-- begin --
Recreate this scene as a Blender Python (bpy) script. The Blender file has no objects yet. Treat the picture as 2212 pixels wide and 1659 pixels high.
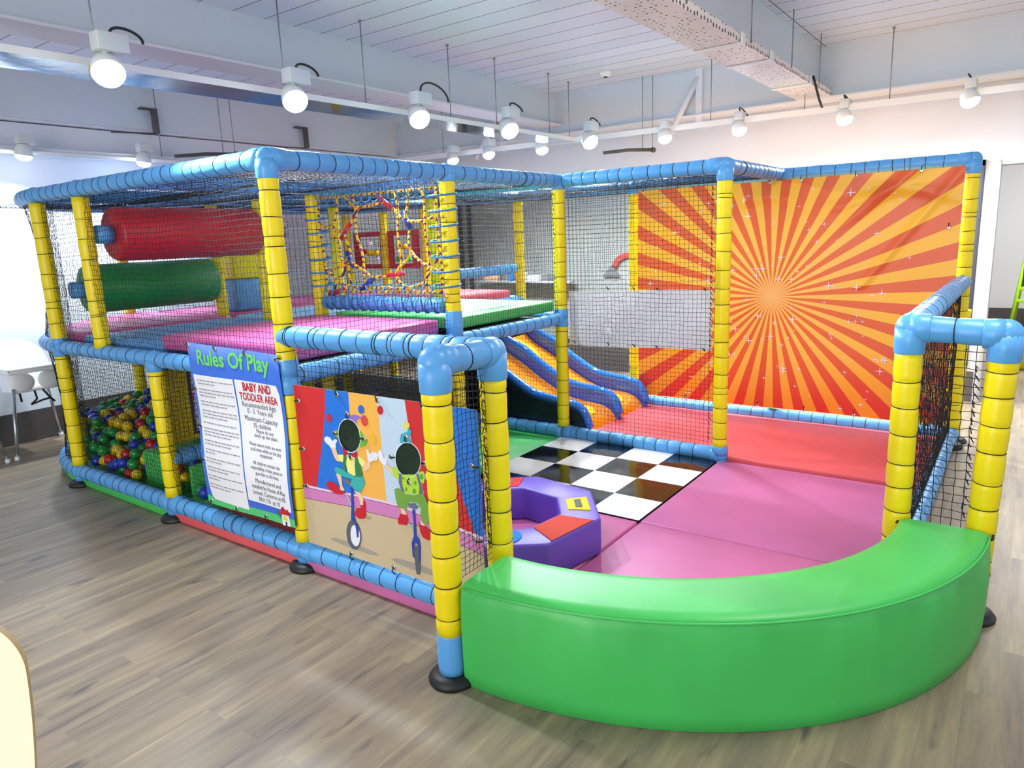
import bpy, bmesh, math, random
import numpy as np
from mathutils import Vector, Matrix
random.seed(7); np.random.seed(7)
scene = bpy.context.scene
COL = scene.collection
PI = math.pi

# ------------------------------------------------------------------ helpers
def lin(c):
    c = c / 255.0
    return c / 12.92 if c <= 0.04045 else ((c + 0.055) / 1.055) ** 2.4
def rgb(r, g, b): return (lin(r), lin(g), lin(b), 1.0)

MATS = {}
def base_mat(name):
    m = bpy.data.materials.new(name); m.use_nodes = True
    nt = m.node_tree; bs = nt.nodes['Principled BSDF']
    MATS[name] = m
    return m, nt, bs
def mat(name, col, rough=0.5, metal=0.0, spec=0.5, bump=0.0, bscale=60, emit=None, estr=0, vary=0.0, vscale=8, coat=0.0, alpha=None):
    m, nt, bs = base_mat(name)
    bs.inputs['Base Color'].default_value = rgb(*col)
    bs.inputs['Roughness'].default_value = rough
    bs.inputs['Metallic'].default_value = metal
    bs.inputs['Specular IOR Level'].default_value = spec
    bs.inputs['Coat Weight'].default_value = coat
    if emit:
        bs.inputs['Emission Color'].default_value = rgb(*emit); bs.inputs['Emission Strength'].default_value = estr
    if alpha is not None: bs.inputs['Alpha'].default_value = alpha
    if bump or vary:
        tc = nt.nodes.new('ShaderNodeTexCoord')
        no = nt.nodes.new('ShaderNodeTexNoise'); no.inputs['Scale'].default_value = bscale; no.inputs['Detail'].default_value = 4
        nt.links.new(tc.outputs['Object'], no.inputs['Vector'])
        if bump:
            bp = nt.nodes.new('ShaderNodeBump'); bp.inputs['Strength'].default_value = bump; bp.inputs['Distance'].default_value = 0.01
            nt.links.new(no.outputs['Fac'], bp.inputs['Height']); nt.links.new(bp.outputs['Normal'], bs.inputs['Normal'])
        if vary:
            n2 = nt.nodes.new('ShaderNodeTexNoise'); n2.inputs['Scale'].default_value = vscale; n2.inputs['Detail'].default_value = 5
            nt.links.new(tc.outputs['Object'], n2.inputs['Vector'])
            hsv = nt.nodes.new('ShaderNodeHueSaturation'); hsv.inputs['Color'].default_value = rgb(*col)
            mr = nt.nodes.new('ShaderNodeMapRange'); mr.inputs['From Min'].default_value = 0.3; mr.inputs['From Max'].default_value = 0.7
            mr.inputs['To Min'].default_value = 1 - vary; mr.inputs['To Max'].default_value = 1 + vary
            nt.links.new(n2.outputs['Fac'], mr.inputs['Value']); nt.links.new(mr.outputs['Result'], hsv.inputs['Value'])
            nt.links.new(hsv.outputs['Color'], bs.inputs['Base Color'])
    return m

class MB:
    """collects geometry for ONE mesh"""
    def __init__(s): s.v = []; s.f = []; s.m = []; s.sm = []; s.n = 0
    def add(s, verts, faces, mi=0, smooth=False):
        o = s.n
        s.v.extend([tuple(map(float, p)) for p in verts]); s.n += len(verts)
        for f in faces:
            s.f.append(tuple(int(i) + o for i in f)); s.m.append(mi); s.sm.append(smooth)
    def box(s, lo, hi, mi=0, rot=None, bev=0.0, seg=2):
        lo = Vector(lo); hi = Vector(hi); c = (lo + hi) / 2; d = hi - lo
        bm = bmesh.new(); bmesh.ops.create_cube(bm, size=1.0)
        for v in bm.verts: v.co = Vector((v.co.x * d.x, v.co.y * d.y, v.co.z * d.z))
        if bev > 0: bmesh.ops.bevel(bm, geom=bm.edges[:], offset=bev, segments=seg, affect='EDGES', profile=0.5)
        bm.verts.index_update()
        vs = [(rot @ v.co if rot else v.co) + c for v in bm.verts]
        s.add(vs, [[v.index for v in f.verts] for f in bm.faces], mi, bev > 0)
        bm.free()
    def sweep(s, pts, radii, n=12, mi=0, cap=True, smooth=True, closed=False):
        P = np.array(pts, float); N = len(P)
        if np.isscalar(radii): radii = np.full(N, radii)
        if closed: T = np.roll(P, -1, 0) - np.roll(P, 1, 0)
        else: T = np.gradient(P, axis=0)
        T /= (np.linalg.norm(T, axis=1)[:, None] + 1e-12)
        up = np.array([0, 0, 1.0]) if abs(T[0][2]) < 0.9 else np.array([1.0, 0, 0])
        a = np.cross(T[0], up); a /= np.linalg.norm(a)
        ang = np.arange(n) * 2 * PI / n
        V = []
        for i in range(N):
            a = a - T[i] * (a @ T[i]); a /= np.linalg.norm(a); b = np.cross(T[i], a)
            V.append(P[i] + radii[i] * (np.cos(ang)[:, None] * a + np.sin(ang)[:, None] * b))
        V = np.concatenate(V); F = []
        for i in range(N if closed else N - 1):
            i2 = (i + 1) % N
            for j in range(n):
                k = (j + 1) % n
                F.append((i * n + j, i * n + k, i2 * n + k, i2 * n + j))
        if cap and not closed:
            F.append(tuple(range(n - 1, -1, -1))); F.append(tuple((N - 1) * n + j for j in range(n)))
        s.add(V, F, mi, smooth)
    def cyl(s, a, b, r, n=16, mi=0, r2=None): s.sweep([a, b], [r, r if r2 is None else r2], n, mi)
    def lathe(s, prof, c=(0, 0, 0), n=24, mi=0, axis='z', smooth=True):
        V = []; F = []
        for r, z in prof:
            for j in range(n):
                t = 2 * PI * j / n; p = (r * math.cos(t), r * math.sin(t), z)
                if axis == 'x': p = (p[2], p[0], p[1])
                if axis == 'y': p = (p[1], p[2], p[0])
                V.append((p[0] + c[0], p[1] + c[1], p[2] + c[2]))
        N = len(prof)
        for i in range(N - 1):
            for j in range(n):
                k = (j + 1) % n; F.append((i * n + j, i * n + k, (i + 1) * n + k, (i + 1) * n + j))
        F.append(tuple(range(n - 1, -1, -1))); F.append(tuple((N - 1) * n + j for j in range(n)))
        s.add(V, F, mi, smooth)
    def sphere(s, c, r, n=16, m=10, mi=0, sx=1, sy=1, sz=1):
        V = [(c[0], c[1], c[2] - r * sz)]; F = []
        for i in range(1, m):
            p = -PI / 2 + PI * i / m
            for j in range(n):
                t = 2 * PI * j / n
                V.append((c[0] + r * sx * math.cos(p) * math.cos(t), c[1] + r * sy * math.cos(p) * math.sin(t), c[2] + r * sz * math.sin(p)))
        V.append((c[0], c[1], c[2] + r * sz)); L = len(V) - 1
        for j in range(n): F.append((0, 1 + (j + 1) % n, 1 + j))
        for i in range(m - 2):
            for j in range(n):
                k = (j + 1) % n; F.append((1 + i * n + j, 1 + i * n + k, 1 + (i + 1) * n + k, 1 + (i + 1) * n + j))
        for j in range(n): F.append((L, 1 + (m - 2) * n + j, 1 + (m - 2) * n + (j + 1) % n))
        s.add(V, F, mi, True)
    def prism(s, poly, z0, z1, mi=0, to=None):
        """poly in 2D, extruded z0..z1; to maps (a,b,c)->xyz"""
        to = to or (lambda a, b, c: (a, b, c)); n = len(poly)
        V = [to(p[0], p[1], z0) for p in poly] + [to(p[0], p[1], z1) for p in poly]
        F = [tuple(range(n - 1, -1, -1)), tuple(range(n, 2 * n))] + [(i, (i + 1) % n, n + (i + 1) % n, n + i) for i in range(n)]
        s.add(V, F, mi)
    def quad(s, a, b, c, d, mi=0): s.add([a, b, c, d], [(0, 1, 2, 3)], mi)
    def grid(s, G, mi=0, smooth=True):
        nu, nv = G.shape[:2]
        F = [(i * nv + j, (i + 1) * nv + j, (i + 1) * nv + j + 1, i * nv + j + 1) for i in range(nu - 1) for j in range(nv - 1)]
        s.add(G.reshape(-1, 3), F, mi, smooth)
    def net(s, G, r=0.0017, mi=0):
        """knotted net: a thin three sided cord along every row and column of the grid"""
        for A in (G, G.transpose(1, 0, 2)):
            nl, L = A.shape[:2]
            T = np.gradient(A, axis=1); T /= (np.linalg.norm(T, axis=2)[..., None] + 1e-12)
            ref = np.where(np.abs(T[..., 2:3]) < 0.8, np.array([0, 0, 1.0]), np.array([0.7, 0.7, 0.1]))
            a = np.cross(T, ref); a /= (np.linalg.norm(a, axis=2)[..., None] + 1e-12); b = np.cross(T, a)
            V = np.stack([A + r * (math.cos(t) * a + math.sin(t) * b) for t in (0, 2.094, 4.189)], 2)
            base = (np.arange(nl)[:, None] * L + np.arange(L - 1)[None, :]) * 3
            F = np.concatenate([np.stack([base + j, base + (j + 1) % 3, base + 3 + (j + 1) % 3, base + 3 + j], -1).reshape(-1, 4) for j in range(3)])
            s.add(V.reshape(-1, 3), F.tolist(), mi, True)
    def build(s, name, mats, parent=None, loc=None, autosmooth=False):
        if not isinstance(mats, (list, tuple)): mats = [mats]
        org = Vector((0, 0, 0))
        if parent is not None:
            p = parent
            while p is not None: org += p.location; p = p.parent
        if loc is not None: org = Vector(loc)
        me = bpy.data.meshes.new(name)
        me.from_pydata([(x - org.x, y - org.y, z - org.z) for x, y, z in s.v], [], s.f)
        me.polygons.foreach_set('material_index', s.m); me.polygons.foreach_set('use_smooth', s.sm)
        for m in mats: me.materials.append(MATS[m] if isinstance(m, str) else m)
        me.update()
        o = bpy.data.objects.new(name, me); COL.objects.link(o)
        if parent is not None: o.parent = parent
        elif loc is not None: o.location = loc
        return o

def tag(o, label=None, cat=None, group=None, kind=None):
    if label: o['label'] = label
    if cat: o['category'] = cat
    if group: o['group'] = group
    if kind: o['kind'] = kind
    return o
def thing(name, label, cat, loc=(0, 0, 0), group=None, kind=None):
    o = bpy.data.objects.new(name, None); o.empty_display_size = 0.1; COL.objects.link(o); o.location = loc
    return tag(o, label, cat, group, kind)
def struct(o): o['kind'] = 'structure'; return o
def copy_tree(o, loc=None, parent=None):
    c = o.copy(); COL.objects.link(c)
    if parent is not None: c.parent = parent
    if loc is not None: c.location = loc
    for ch in list(o.children): copy_tree(ch, None, c)
    return c
def flat_mesh_from_outline(splines):
    """2D filled outline with holes -> (verts, faces) via a temporary curve"""
    cu = bpy.data.curves.new('outline', 'CURVE'); cu.dimensions = '2D'; cu.fill_mode = 'BOTH'
    for sp in splines:
        k = cu.splines.new('POLY'); k.points.add(len(sp) - 1)
        for i, (a, b) in enumerate(sp): k.points[i].co = (a, b, 0, 1)
        k.use_cyclic_u = True
    ob = bpy.data.objects.new('outline', cu)
    me = bpy.data.meshes.new_from_object(ob)
    V = [tuple(v.co[:2]) for v in me.vertices]; F = [tuple(p.vertices) for p in me.polygons]
    bpy.data.objects.remove(ob); bpy.data.curves.remove(cu); bpy.data.meshes.remove(me)
    return V, F
def text_mesh(txt, size, align='CENTER', bold=0.0, xscale=1.0):
    cu = bpy.data.curves.new('lettering', 'FONT'); cu.body = txt; cu.size = size; cu.align_x = align; cu.fill_mode = 'FRONT'
    cu.offset = bold; cu.resolution_u = 3
    ob = bpy.data.objects.new('lettering', cu); me = bpy.data.meshes.new_from_object(ob)
    V = [(v.co[0] * xscale, v.co[1]) for v in me.vertices]; F = [tuple(p.vertices) for p in me.polygons]
    bpy.data.objects.remove(ob); bpy.data.curves.remove(cu); bpy.data.meshes.remove(me)
    return V, F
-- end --
> _What to work on_:
Using the listing above, show every line that includes the string "scene".

> _Worked answer_:
Recreate this scene as a Blender Python (bpy) script. The Blender file has no objects yet. Treat the picture as 2212 pixels wide and 1659 pixels high.
scene = bpy.context.scene
COL = scene.collection